_Your objective_.
Copy out each line of the material below with no changes.

_Information shown_.
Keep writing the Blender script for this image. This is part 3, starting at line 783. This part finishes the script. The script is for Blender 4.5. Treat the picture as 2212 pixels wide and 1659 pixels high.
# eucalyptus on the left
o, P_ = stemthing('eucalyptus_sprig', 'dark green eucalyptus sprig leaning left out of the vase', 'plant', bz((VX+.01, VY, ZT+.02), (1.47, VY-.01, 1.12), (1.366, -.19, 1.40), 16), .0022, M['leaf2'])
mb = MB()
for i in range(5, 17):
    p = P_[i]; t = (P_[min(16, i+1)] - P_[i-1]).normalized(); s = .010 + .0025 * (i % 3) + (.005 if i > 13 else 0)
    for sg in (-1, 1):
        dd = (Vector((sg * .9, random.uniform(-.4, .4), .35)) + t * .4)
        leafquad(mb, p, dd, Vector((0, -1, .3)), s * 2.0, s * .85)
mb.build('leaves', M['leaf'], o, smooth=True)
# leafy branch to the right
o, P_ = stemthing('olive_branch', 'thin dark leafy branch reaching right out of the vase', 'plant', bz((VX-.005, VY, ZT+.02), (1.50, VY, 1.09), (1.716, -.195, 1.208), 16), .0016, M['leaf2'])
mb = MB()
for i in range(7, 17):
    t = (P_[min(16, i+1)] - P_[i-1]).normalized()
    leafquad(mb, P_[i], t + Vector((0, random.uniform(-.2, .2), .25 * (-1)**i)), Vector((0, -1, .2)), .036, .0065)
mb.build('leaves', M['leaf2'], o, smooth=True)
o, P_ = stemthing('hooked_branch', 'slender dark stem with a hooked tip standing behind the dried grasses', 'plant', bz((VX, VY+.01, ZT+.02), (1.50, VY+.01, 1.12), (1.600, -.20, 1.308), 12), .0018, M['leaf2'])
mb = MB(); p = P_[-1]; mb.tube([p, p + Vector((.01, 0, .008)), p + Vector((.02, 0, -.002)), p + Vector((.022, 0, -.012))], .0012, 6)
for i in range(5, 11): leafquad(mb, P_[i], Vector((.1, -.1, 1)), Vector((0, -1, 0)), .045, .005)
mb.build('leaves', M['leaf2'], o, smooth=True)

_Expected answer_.
Keep writing the Blender script for this image. This is part 3, starting at line 783. This part finishes the script. The script is for Blender 4.5. Treat the picture as 2212 pixels wide and 1659 pixels high.
# eucalyptus on the left
o, P_ = stemthing('eucalyptus_sprig', 'dark green eucalyptus sprig leaning left out of the vase', 'plant', bz((VX+.01, VY, ZT+.02), (1.47, VY-.01, 1.12), (1.366, -.19, 1.40), 16), .0022, M['leaf2'])
mb = MB()
for i in range(5, 17):
    p = P_[i]; t = (P_[min(16, i+1)] - P_[i-1]).normalized(); s = .010 + .0025 * (i % 3) + (.005 if i > 13 else 0)
    for sg in (-1, 1):
        dd = (Vector((sg * .9, random.uniform(-.4, .4), .35)) + t * .4)
        leafquad(mb, p, dd, Vector((0, -1, .3)), s * 2.0, s * .85)
mb.build('leaves', M['leaf'], o, smooth=True)
# leafy branch to the right
o, P_ = stemthing('olive_branch', 'thin dark leafy branch reaching right out of the vase', 'plant', bz((VX-.005, VY, ZT+.02), (1.50, VY, 1.09), (1.716, -.195, 1.208), 16), .0016, M['leaf2'])
mb = MB()
for i in range(7, 17):
    t = (P_[min(16, i+1)] - P_[i-1]).normalized()
    leafquad(mb, P_[i], t + Vector((0, random.uniform(-.2, .2), .25 * (-1)**i)), Vector((0, -1, .2)), .036, .0065)
mb.build('leaves', M['leaf2'], o, smooth=True)
o, P_ = stemthing('hooked_branch', 'slender dark stem with a hooked tip standing behind the dried grasses', 'plant', bz((VX, VY+.01, ZT+.02), (1.50, VY+.01, 1.12), (1.600, -.20, 1.308), 12), .0018, M['leaf2'])
mb = MB(); p = P_[-1]; mb.tube([p, p + Vector((.01, 0, .008)), p + Vector((.02, 0, -.002)), p + Vector((.022, 0, -.012))], .0012, 6)
for i in range(5, 11): leafquad(mb, P_[i], Vector((.1, -.1, 1)), Vector((0, -1, 0)), .045, .005)
mb.build('leaves', M['leaf2'], o, smooth=True)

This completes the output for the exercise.